PROVIDED MATERIAL -
§ §

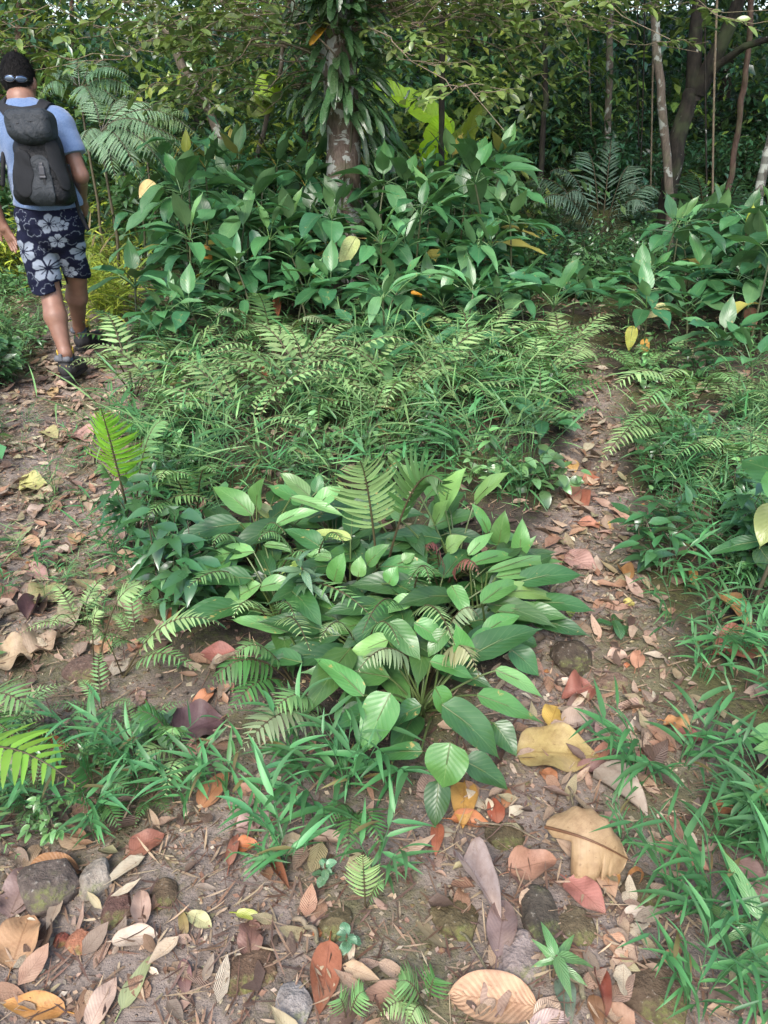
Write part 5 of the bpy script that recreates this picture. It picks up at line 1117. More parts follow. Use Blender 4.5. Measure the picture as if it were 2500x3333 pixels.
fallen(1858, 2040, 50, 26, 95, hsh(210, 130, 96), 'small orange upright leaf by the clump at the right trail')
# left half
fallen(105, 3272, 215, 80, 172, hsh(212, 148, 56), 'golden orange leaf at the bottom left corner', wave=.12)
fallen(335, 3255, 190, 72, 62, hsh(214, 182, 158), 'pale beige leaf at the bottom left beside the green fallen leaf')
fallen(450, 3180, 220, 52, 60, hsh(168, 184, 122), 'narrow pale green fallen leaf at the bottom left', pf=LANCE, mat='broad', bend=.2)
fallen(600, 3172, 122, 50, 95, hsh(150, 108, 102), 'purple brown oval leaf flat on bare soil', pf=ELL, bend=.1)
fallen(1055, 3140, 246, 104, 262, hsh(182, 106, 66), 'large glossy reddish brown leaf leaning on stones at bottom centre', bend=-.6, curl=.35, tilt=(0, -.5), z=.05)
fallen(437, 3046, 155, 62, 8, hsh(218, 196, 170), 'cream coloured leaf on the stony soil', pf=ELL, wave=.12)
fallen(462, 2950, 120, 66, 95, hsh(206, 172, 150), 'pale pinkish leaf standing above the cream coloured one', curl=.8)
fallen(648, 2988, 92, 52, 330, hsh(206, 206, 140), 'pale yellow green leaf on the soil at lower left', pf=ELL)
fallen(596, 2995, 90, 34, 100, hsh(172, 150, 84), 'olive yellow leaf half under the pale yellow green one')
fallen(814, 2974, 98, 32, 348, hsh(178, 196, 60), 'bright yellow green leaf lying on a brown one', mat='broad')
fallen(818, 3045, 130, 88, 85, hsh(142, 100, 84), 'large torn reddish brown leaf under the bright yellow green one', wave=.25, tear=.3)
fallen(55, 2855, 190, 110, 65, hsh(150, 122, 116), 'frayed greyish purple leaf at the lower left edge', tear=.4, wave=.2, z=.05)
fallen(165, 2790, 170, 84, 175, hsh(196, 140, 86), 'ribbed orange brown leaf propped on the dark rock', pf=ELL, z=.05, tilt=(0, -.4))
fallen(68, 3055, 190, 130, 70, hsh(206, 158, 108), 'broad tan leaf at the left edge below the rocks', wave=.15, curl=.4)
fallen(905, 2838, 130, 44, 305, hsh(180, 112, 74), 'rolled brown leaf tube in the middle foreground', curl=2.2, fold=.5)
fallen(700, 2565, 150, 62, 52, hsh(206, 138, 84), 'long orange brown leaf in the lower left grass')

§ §

TASK PROMPT - Take the listing above and restate it word for word, without its pictures.

SOLUTION TO THE PROBLEM -
Write part 5 of the bpy script that recreates this picture. It picks up at line 1117. More parts follow. Use Blender 4.5. Measure the picture as if it were 2500x3333 pixels.
fallen(1858, 2040, 50, 26, 95, hsh(210, 130, 96), 'small orange upright leaf by the clump at the right trail')
# left half
fallen(105, 3272, 215, 80, 172, hsh(212, 148, 56), 'golden orange leaf at the bottom left corner', wave=.12)
fallen(335, 3255, 190, 72, 62, hsh(214, 182, 158), 'pale beige leaf at the bottom left beside the green fallen leaf')
fallen(450, 3180, 220, 52, 60, hsh(168, 184, 122), 'narrow pale green fallen leaf at the bottom left', pf=LANCE, mat='broad', bend=.2)
fallen(600, 3172, 122, 50, 95, hsh(150, 108, 102), 'purple brown oval leaf flat on bare soil', pf=ELL, bend=.1)
fallen(1055, 3140, 246, 104, 262, hsh(182, 106, 66), 'large glossy reddish brown leaf leaning on stones at bottom centre', bend=-.6, curl=.35, tilt=(0, -.5), z=.05)
fallen(437, 3046, 155, 62, 8, hsh(218, 196, 170), 'cream coloured leaf on the stony soil', pf=ELL, wave=.12)
fallen(462, 2950, 120, 66, 95, hsh(206, 172, 150), 'pale pinkish leaf standing above the cream coloured one', curl=.8)
fallen(648, 2988, 92, 52, 330, hsh(206, 206, 140), 'pale yellow green leaf on the soil at lower left', pf=ELL)
fallen(596, 2995, 90, 34, 100, hsh(172, 150, 84), 'olive yellow leaf half under the pale yellow green one')
fallen(814, 2974, 98, 32, 348, hsh(178, 196, 60), 'bright yellow green leaf lying on a brown one', mat='broad')
fallen(818, 3045, 130, 88, 85, hsh(142, 100, 84), 'large torn reddish brown leaf under the bright yellow green one', wave=.25, tear=.3)
fallen(55, 2855, 190, 110, 65, hsh(150, 122, 116), 'frayed greyish purple leaf at the lower left edge', tear=.4, wave=.2, z=.05)
fallen(165, 2790, 170, 84, 175, hsh(196, 140, 86), 'ribbed orange brown leaf propped on the dark rock', pf=ELL, z=.05, tilt=(0, -.4))
fallen(68, 3055, 190, 130, 70, hsh(206, 158, 108), 'broad tan leaf at the left edge below the rocks', wave=.15, curl=.4)
fallen(905, 2838, 130, 44, 305, hsh(180, 112, 74), 'rolled brown leaf tube in the middle foreground', curl=2.2, fold=.5)
fallen(700, 2565, 150, 62, 52, hsh(206, 138, 84), 'long orange brown leaf in the lower left grass')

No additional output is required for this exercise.